→ **What is required**:
Transcribe each line exactly.
— start Data shown —
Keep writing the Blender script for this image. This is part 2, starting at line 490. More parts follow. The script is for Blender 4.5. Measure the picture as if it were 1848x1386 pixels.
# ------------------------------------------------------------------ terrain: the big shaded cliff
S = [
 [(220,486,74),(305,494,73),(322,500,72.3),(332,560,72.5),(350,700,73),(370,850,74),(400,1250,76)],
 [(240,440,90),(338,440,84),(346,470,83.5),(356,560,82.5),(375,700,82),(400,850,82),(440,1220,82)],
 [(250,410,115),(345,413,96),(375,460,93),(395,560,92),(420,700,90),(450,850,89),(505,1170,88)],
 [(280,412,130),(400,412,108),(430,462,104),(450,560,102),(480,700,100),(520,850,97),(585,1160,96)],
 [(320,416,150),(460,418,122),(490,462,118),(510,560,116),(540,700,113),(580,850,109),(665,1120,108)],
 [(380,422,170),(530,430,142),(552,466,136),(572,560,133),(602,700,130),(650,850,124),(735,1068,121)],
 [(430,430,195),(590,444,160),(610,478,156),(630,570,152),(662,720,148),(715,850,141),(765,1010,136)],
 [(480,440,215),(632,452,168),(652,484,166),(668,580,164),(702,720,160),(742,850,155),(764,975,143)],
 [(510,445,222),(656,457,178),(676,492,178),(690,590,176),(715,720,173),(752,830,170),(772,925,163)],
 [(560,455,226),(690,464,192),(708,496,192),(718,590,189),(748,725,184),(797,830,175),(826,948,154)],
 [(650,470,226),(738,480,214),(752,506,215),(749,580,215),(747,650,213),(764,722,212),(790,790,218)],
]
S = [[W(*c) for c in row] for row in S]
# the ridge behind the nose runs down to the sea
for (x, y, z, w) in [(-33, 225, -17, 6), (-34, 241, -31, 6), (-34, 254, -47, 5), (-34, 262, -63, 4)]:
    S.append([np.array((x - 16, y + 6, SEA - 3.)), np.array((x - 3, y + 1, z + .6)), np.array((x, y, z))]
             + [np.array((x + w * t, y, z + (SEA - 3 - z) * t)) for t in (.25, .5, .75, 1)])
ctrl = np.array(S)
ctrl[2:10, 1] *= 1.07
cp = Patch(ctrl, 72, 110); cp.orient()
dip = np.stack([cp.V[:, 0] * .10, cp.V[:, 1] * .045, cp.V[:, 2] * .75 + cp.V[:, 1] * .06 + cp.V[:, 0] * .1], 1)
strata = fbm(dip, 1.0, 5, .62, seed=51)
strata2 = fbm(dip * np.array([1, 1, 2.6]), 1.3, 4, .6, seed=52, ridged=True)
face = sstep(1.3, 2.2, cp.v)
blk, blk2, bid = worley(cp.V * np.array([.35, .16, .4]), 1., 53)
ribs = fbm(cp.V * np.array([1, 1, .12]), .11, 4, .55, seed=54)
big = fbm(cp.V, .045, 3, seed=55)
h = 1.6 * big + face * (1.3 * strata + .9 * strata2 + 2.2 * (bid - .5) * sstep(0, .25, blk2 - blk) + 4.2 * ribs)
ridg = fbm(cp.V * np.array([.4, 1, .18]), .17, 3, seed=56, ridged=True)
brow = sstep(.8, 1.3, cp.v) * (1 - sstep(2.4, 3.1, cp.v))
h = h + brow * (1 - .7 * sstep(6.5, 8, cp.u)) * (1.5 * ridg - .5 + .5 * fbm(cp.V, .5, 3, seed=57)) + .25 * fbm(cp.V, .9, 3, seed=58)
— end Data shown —
→ **Written answer**:
Keep writing the Blender script for this image. This is part 2, starting at line 490. More parts follow. The script is for Blender 4.5. Measure the picture as if it were 1848x1386 pixels.
# ------------------------------------------------------------------ terrain: the big shaded cliff
S = [
 [(220,486,74),(305,494,73),(322,500,72.3),(332,560,72.5),(350,700,73),(370,850,74),(400,1250,76)],
 [(240,440,90),(338,440,84),(346,470,83.5),(356,560,82.5),(375,700,82),(400,850,82),(440,1220,82)],
 [(250,410,115),(345,413,96),(375,460,93),(395,560,92),(420,700,90),(450,850,89),(505,1170,88)],
 [(280,412,130),(400,412,108),(430,462,104),(450,560,102),(480,700,100),(520,850,97),(585,1160,96)],
 [(320,416,150),(460,418,122),(490,462,118),(510,560,116),(540,700,113),(580,850,109),(665,1120,108)],
 [(380,422,170),(530,430,142),(552,466,136),(572,560,133),(602,700,130),(650,850,124),(735,1068,121)],
 [(430,430,195),(590,444,160),(610,478,156),(630,570,152),(662,720,148),(715,850,141),(765,1010,136)],
 [(480,440,215),(632,452,168),(652,484,166),(668,580,164),(702,720,160),(742,850,155),(764,975,143)],
 [(510,445,222),(656,457,178),(676,492,178),(690,590,176),(715,720,173),(752,830,170),(772,925,163)],
 [(560,455,226),(690,464,192),(708,496,192),(718,590,189),(748,725,184),(797,830,175),(826,948,154)],
 [(650,470,226),(738,480,214),(752,506,215),(749,580,215),(747,650,213),(764,722,212),(790,790,218)],
]
S = [[W(*c) for c in row] for row in S]
# the ridge behind the nose runs down to the sea
for (x, y, z, w) in [(-33, 225, -17, 6), (-34, 241, -31, 6), (-34, 254, -47, 5), (-34, 262, -63, 4)]:
    S.append([np.array((x - 16, y + 6, SEA - 3.)), np.array((x - 3, y + 1, z + .6)), np.array((x, y, z))]
             + [np.array((x + w * t, y, z + (SEA - 3 - z) * t)) for t in (.25, .5, .75, 1)])
ctrl = np.array(S)
ctrl[2:10, 1] *= 1.07
cp = Patch(ctrl, 72, 110); cp.orient()
dip = np.stack([cp.V[:, 0] * .10, cp.V[:, 1] * .045, cp.V[:, 2] * .75 + cp.V[:, 1] * .06 + cp.V[:, 0] * .1], 1)
strata = fbm(dip, 1.0, 5, .62, seed=51)
strata2 = fbm(dip * np.array([1, 1, 2.6]), 1.3, 4, .6, seed=52, ridged=True)
face = sstep(1.3, 2.2, cp.v)
blk, blk2, bid = worley(cp.V * np.array([.35, .16, .4]), 1., 53)
ribs = fbm(cp.V * np.array([1, 1, .12]), .11, 4, .55, seed=54)
big = fbm(cp.V, .045, 3, seed=55)
h = 1.6 * big + face * (1.3 * strata + .9 * strata2 + 2.2 * (bid - .5) * sstep(0, .25, blk2 - blk) + 4.2 * ribs)
ridg = fbm(cp.V * np.array([.4, 1, .18]), .17, 3, seed=56, ridged=True)
brow = sstep(.8, 1.3, cp.v) * (1 - sstep(2.4, 3.1, cp.v))
h = h + brow * (1 - .7 * sstep(6.5, 8, cp.u)) * (1.5 * ridg - .5 + .5 * fbm(cp.V, .5, 3, seed=57)) + .25 * fbm(cp.V, .9, 3, seed=58)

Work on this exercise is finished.